Ultimately, in the Age of Google, I think “to thine own self be true” has never been so apt. If you want to appeal to a wide audience, you have to be that guy, really be him, or you’ll be seen as a phony.
It’s not always so simple; we are all of us large; we contain multitudes. Sometimes
Bah got cut off. For the best, probably; you get the idea.
Russ, I guess everyone doesn’t agree. But they should. 😉
In science, the passive voice is primarily used to remove the human element. Sneaky to some, avoiding a distraction to others.

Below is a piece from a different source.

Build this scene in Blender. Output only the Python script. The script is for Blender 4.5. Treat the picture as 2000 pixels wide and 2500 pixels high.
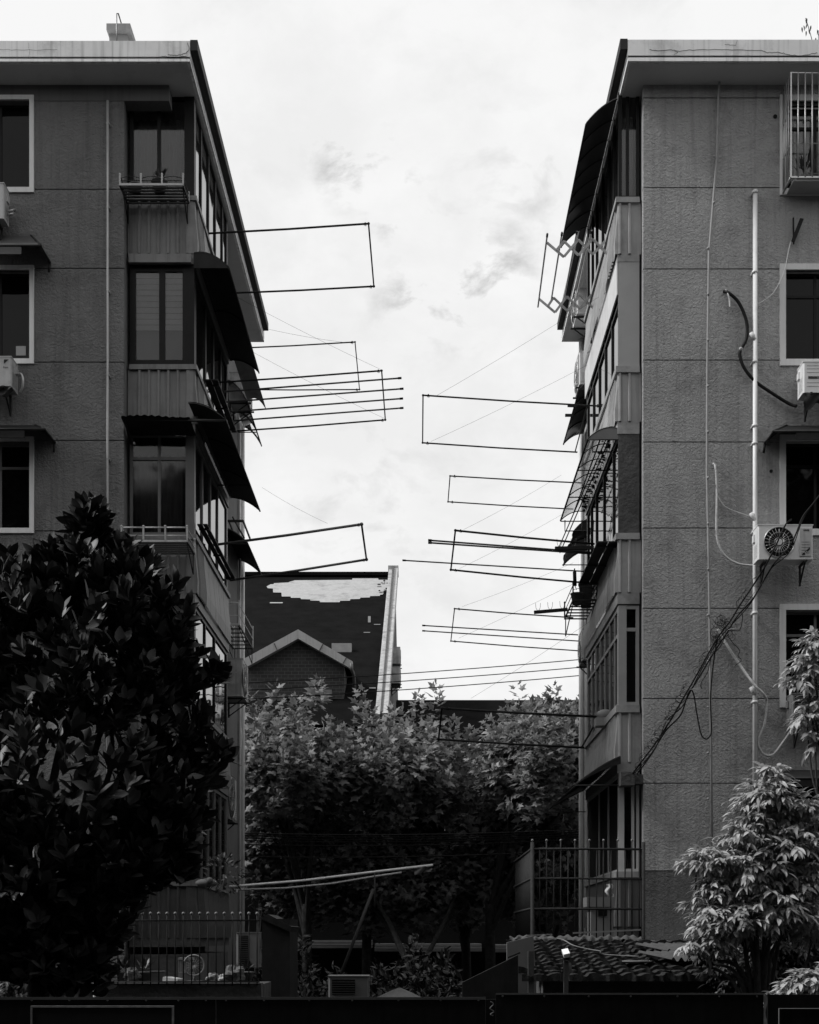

Eric, your point is well taken. If you’re a small fry, no big deal. But look at all the politicians starting to get called out now for what they say to partisan groups and what they say to general audiences. The MSM has actually started to hold them responsible.
I don’t know to what extent the internet compromises this for bloggers or others, really, in the big picture. So many people get quoted out of context or their writings cherrypicked for anything that supports what the searcher wants to do with the words.
In general, I agree that writers/communicators should have integrity. There is a difference between making an impassioned argument and calling folks idiots…
A racy story about Carl Sagan? Nothing further? No link to said racy story?
I saw Sagan lecture in Toronto in the late ’80’s. Because of his pro SETI stance, most of the questions were by not-only-are-flying-saucers-here-but-they-are-anal-probing-us-regularly believers. So even Sagan didn’t get things to work perfectly.
Well, the Sagan story is a local legend — I don’t know that there is a link. He was here in Wyoming for the dedication for our observatory and let’s just say that we could put up a sign that “Sagan slept here,” and that there are a few amusing details to add. It’s second hand, so I hesitate to provide the details.